Adapting to joblessness
People-based policies are predicated on the assumption that if given the right incentives, people will leave economically strapped areas and move to flourishing regions. Yet research shows that even in regions of the U.S. where deep manufacturing job losses have occurred, workers frequently did not move to new jobs. Those who lost their jobs adjusted, spent less money and stayed put, resulting in a further reduction of economic activity in regions that, in turn, became poorer.
Workers who can move to more promising locales, but choose not to, is a phenomenon not only in the U.S. but in Germany, Norway and Spain, even if economically depressed regions have a negative impact on those who live there. Men – particularly young, white men – in the U.S. are less likely to graduate from college, more likely to bear children out of wedlock and more likely to suffer from what the economists Anne Case and Angus Deaton have called “deaths of despair.” These deaths arise because of a deep sense of hopelessness stemming from unemployment, lack of resources and alcohol and drug dependency.

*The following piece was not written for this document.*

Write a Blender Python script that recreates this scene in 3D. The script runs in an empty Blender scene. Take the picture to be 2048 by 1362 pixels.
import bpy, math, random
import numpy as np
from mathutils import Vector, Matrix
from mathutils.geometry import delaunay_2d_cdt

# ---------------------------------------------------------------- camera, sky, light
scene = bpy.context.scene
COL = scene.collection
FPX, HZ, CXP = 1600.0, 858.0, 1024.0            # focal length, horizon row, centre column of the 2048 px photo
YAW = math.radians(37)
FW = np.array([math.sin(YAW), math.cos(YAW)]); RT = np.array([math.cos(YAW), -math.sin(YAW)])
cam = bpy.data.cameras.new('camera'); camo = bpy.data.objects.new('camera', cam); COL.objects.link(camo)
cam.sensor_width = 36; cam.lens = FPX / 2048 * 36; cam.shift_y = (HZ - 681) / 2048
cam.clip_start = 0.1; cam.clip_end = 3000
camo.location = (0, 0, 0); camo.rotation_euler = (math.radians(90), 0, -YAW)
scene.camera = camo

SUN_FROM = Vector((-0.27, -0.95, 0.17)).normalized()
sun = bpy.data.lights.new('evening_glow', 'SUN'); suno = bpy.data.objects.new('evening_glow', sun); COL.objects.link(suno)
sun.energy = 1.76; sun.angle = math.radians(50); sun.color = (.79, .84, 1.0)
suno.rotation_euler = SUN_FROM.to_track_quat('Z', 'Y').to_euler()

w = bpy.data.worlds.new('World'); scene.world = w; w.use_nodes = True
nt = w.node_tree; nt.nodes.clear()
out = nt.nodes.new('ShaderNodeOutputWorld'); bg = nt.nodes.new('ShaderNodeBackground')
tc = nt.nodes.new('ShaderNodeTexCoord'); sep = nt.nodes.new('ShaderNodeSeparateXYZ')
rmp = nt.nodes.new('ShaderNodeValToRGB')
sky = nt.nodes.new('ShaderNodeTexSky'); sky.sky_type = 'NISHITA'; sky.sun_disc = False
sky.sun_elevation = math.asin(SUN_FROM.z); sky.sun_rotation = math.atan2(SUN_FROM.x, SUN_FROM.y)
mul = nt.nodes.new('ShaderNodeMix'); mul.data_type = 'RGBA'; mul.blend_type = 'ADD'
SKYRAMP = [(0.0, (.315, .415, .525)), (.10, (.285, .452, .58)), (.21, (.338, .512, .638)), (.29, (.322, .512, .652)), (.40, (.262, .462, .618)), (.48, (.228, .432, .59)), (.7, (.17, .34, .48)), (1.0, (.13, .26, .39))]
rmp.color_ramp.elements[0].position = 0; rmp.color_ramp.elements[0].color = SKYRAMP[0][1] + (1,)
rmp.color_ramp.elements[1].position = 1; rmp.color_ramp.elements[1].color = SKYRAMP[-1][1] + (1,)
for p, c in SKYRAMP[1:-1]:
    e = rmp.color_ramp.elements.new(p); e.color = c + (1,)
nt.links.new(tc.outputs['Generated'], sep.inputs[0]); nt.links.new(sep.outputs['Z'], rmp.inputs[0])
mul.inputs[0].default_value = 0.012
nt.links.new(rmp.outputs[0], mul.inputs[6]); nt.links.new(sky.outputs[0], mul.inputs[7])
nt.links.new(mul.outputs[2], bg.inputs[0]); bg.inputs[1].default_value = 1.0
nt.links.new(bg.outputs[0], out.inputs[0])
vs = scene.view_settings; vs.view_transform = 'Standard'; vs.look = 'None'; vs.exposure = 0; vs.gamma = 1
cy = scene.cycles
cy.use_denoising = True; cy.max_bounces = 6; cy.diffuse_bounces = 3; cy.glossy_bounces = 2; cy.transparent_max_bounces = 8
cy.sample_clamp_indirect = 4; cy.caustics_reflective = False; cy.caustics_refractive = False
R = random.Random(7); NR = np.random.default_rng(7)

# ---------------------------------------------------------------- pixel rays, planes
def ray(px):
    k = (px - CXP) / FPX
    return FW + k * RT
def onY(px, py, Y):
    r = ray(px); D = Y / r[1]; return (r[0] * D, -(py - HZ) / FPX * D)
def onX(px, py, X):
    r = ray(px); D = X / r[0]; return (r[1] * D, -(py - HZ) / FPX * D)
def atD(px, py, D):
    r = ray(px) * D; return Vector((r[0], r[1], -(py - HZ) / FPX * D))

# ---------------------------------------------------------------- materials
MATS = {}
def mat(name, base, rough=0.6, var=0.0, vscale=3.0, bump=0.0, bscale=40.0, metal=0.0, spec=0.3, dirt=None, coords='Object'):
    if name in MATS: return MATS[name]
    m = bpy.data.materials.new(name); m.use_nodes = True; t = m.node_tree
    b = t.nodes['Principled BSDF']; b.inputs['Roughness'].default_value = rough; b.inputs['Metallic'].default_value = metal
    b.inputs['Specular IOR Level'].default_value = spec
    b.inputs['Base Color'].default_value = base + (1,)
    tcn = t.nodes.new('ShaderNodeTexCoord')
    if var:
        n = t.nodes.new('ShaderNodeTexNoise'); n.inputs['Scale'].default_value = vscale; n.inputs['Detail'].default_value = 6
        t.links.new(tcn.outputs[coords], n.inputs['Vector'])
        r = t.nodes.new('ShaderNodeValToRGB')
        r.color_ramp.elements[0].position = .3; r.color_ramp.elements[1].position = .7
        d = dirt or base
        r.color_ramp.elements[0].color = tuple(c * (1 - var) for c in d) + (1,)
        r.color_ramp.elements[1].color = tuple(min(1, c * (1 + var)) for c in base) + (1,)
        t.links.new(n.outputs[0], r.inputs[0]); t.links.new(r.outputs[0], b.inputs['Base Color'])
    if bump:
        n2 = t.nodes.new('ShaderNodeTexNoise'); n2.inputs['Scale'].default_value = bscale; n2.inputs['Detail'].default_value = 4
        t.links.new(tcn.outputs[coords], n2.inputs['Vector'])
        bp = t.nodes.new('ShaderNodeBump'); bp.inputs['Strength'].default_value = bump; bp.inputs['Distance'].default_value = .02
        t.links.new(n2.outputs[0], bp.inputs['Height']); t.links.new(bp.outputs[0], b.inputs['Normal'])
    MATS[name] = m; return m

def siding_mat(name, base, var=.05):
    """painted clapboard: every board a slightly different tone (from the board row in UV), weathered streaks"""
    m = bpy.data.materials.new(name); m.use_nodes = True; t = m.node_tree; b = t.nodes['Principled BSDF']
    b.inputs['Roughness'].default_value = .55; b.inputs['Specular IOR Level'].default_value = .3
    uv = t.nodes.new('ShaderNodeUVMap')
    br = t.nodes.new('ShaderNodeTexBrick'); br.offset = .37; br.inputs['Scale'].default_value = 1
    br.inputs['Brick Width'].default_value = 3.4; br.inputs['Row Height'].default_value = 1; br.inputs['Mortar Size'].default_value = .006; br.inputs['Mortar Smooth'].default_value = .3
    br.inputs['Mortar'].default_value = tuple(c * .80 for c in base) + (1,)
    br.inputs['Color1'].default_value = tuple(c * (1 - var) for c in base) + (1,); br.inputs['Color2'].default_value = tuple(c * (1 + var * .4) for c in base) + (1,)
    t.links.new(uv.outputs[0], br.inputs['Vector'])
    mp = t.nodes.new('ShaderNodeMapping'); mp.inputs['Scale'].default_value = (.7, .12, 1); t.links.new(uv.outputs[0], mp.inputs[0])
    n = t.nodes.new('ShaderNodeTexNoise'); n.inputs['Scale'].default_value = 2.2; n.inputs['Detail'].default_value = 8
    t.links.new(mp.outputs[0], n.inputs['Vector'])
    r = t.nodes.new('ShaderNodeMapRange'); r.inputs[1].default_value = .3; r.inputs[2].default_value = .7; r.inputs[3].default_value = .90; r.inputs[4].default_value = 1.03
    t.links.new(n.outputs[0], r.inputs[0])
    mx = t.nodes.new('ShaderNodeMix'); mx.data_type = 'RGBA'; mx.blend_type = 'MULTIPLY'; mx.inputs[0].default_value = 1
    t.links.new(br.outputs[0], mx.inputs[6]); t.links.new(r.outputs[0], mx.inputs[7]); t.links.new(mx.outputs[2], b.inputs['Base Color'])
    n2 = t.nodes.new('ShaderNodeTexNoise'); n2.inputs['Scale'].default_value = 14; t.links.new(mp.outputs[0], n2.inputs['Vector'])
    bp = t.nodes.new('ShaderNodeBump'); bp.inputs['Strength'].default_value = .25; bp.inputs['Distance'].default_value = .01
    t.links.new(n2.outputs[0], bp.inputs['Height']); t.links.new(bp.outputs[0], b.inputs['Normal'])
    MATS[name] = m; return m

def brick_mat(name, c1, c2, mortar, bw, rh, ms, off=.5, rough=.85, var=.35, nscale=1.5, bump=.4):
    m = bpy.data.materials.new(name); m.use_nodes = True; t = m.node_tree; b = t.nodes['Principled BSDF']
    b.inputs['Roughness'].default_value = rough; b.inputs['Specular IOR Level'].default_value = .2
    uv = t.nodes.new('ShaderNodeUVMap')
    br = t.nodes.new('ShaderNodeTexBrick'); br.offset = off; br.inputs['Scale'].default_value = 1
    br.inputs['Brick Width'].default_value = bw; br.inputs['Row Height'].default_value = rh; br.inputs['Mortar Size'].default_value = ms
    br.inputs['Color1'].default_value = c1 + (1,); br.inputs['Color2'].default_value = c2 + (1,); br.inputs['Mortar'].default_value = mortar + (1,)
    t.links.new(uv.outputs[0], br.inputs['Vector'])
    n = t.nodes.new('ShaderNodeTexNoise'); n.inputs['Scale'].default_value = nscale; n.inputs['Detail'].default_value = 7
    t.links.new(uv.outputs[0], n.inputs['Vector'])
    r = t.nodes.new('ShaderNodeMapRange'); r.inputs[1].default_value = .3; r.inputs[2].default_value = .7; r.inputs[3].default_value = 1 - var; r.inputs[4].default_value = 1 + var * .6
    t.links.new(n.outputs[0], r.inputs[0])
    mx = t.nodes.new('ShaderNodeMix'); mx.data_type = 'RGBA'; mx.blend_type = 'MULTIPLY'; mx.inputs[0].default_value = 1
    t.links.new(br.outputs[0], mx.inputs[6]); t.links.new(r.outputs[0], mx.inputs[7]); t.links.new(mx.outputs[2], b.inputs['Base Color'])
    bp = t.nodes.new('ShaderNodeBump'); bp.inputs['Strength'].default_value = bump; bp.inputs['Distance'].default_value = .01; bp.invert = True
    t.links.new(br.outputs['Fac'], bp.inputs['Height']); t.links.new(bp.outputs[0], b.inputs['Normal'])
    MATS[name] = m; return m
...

Strengthening a place called home
If relatively low-skilled workers are unwilling to move, then should policies that favor people-based programs continue? Or is it better to make place-based investments, as the 2019 Nobel laureates Abhijit Banerjee and Esther Duflo suggest?
I believe that the U.S. should back policies that support people where they live and invest in those places when global trade, specifically liberalized trade, has taken a toll on American workers. Regional policymaking might ask what is needed so that those who are unemployed do not feel, as Nobel Prize-winning poet Gabriela Mistral writes, that “everyone left and we have remained on a path that goes on without us.”